I was hooked on Sherlock from the first minutes. The police are giving a press conference about their investigations into a string of "serial suicides," and every so often everyone in the room's mobile phones ring in unison. All have the same text message, a single word. "Wrong." This Sherlock is well at home with technology and the modern world, a fact that is shown through his deductions throughout the episode, which are truly astounding: being able to track down the killer from one scratched word: "Rache." The original story: A Study in Scarlet reveals this to be the German for Revenge, but knowledge of the book won't help with that detail in A Study in Pink.

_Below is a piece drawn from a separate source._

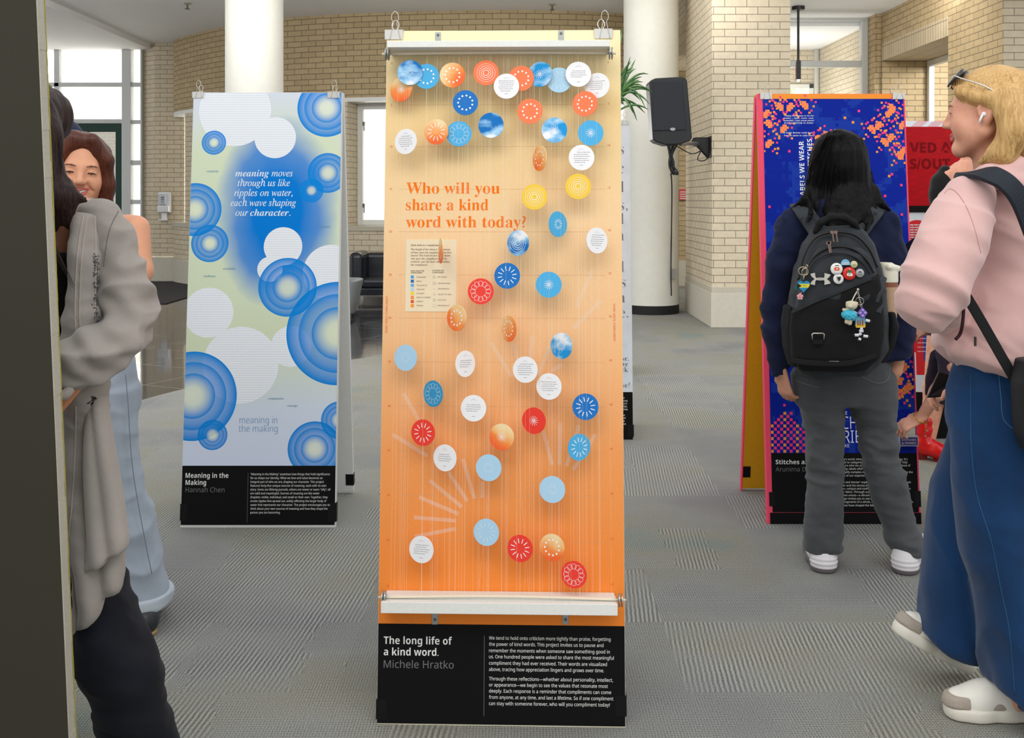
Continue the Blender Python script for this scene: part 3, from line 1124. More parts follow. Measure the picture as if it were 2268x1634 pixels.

To help us mere mortals, snatches of Holmes' thought-processes flash up on the screen, such as a map of London complete with traffic directions and short cuts during a chase.

Holmes is brilliant, arrogant, deeply unsettling, (seemingly) clueless when it comes to personal interaction, wonderfully, perfectly Sherlock Holmes. Only one person could call himself a "high-functioning sociopath" as a put-down to someone else. Also, his voice is perfect: a bit posh, deep and rather disdainful but somehow reassuring. I'm in control, his voice says.


Watson is a well-rounded character, brave and intelligent (as an army doctor should be) and ordinary, but holds his own against the rather other-worldly, impossible Holmes. The interaction between them is wonderful (more than one character in the first episode is convinced they are a couple, much to Watson's bemusement.)

There's so much more I could say about this series, but I don't want to give away plot spoilers, so all I will say for the time being is, if you haven't seen the first two episodes, go to BBC iplayer and watch them now. If you have: go anyway. Watch them again.

Alas, it is a British series, and only three episodes long. The last one is on Sunday night, 9PM. Watch it.